### Task prompt
Please output the lines shown below exactly as they appear.

### Available data
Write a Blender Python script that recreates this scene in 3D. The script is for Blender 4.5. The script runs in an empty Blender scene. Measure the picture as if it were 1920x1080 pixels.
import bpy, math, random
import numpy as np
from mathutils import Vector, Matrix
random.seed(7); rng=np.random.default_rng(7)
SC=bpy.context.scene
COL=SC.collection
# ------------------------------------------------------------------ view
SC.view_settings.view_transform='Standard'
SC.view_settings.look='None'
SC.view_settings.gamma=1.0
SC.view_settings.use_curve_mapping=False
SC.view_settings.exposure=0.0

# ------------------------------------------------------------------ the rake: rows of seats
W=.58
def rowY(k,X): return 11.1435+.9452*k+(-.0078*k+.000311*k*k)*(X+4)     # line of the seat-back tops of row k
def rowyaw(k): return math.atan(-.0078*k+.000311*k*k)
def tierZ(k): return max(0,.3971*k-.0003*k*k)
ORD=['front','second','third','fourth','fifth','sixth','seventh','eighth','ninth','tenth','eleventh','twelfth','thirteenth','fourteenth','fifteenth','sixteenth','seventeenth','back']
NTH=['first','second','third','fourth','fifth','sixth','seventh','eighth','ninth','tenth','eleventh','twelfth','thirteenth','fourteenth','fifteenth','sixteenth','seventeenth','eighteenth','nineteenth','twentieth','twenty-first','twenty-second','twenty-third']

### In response
Write a Blender Python script that recreates this scene in 3D. The script is for Blender 4.5. The script runs in an empty Blender scene. Measure the picture as if it were 1920x1080 pixels.
import bpy, math, random
import numpy as np
from mathutils import Vector, Matrix
random.seed(7); rng=np.random.default_rng(7)
SC=bpy.context.scene
COL=SC.collection
# ------------------------------------------------------------------ view
SC.view_settings.view_transform='Standard'
SC.view_settings.look='None'
SC.view_settings.gamma=1.0
SC.view_settings.use_curve_mapping=False
SC.view_settings.exposure=0.0

# ------------------------------------------------------------------ the rake: rows of seats
W=.58
def rowY(k,X): return 11.1435+.9452*k+(-.0078*k+.000311*k*k)*(X+4)     # line of the seat-back tops of row k
def rowyaw(k): return math.atan(-.0078*k+.000311*k*k)
def tierZ(k): return max(0,.3971*k-.0003*k*k)
ORD=['front','second','third','fourth','fifth','sixth','seventh','eighth','ninth','tenth','eleventh','twelfth','thirteenth','fourteenth','fifteenth','sixteenth','seventeenth','back']
NTH=['first','second','third','fourth','fifth','sixth','seventh','eighth','ninth','tenth','eleventh','twelfth','thirteenth','fourteenth','fifteenth','sixteenth','seventeenth','eighteenth','nineteenth','twentieth','twenty-first','twenty-second','twenty-third']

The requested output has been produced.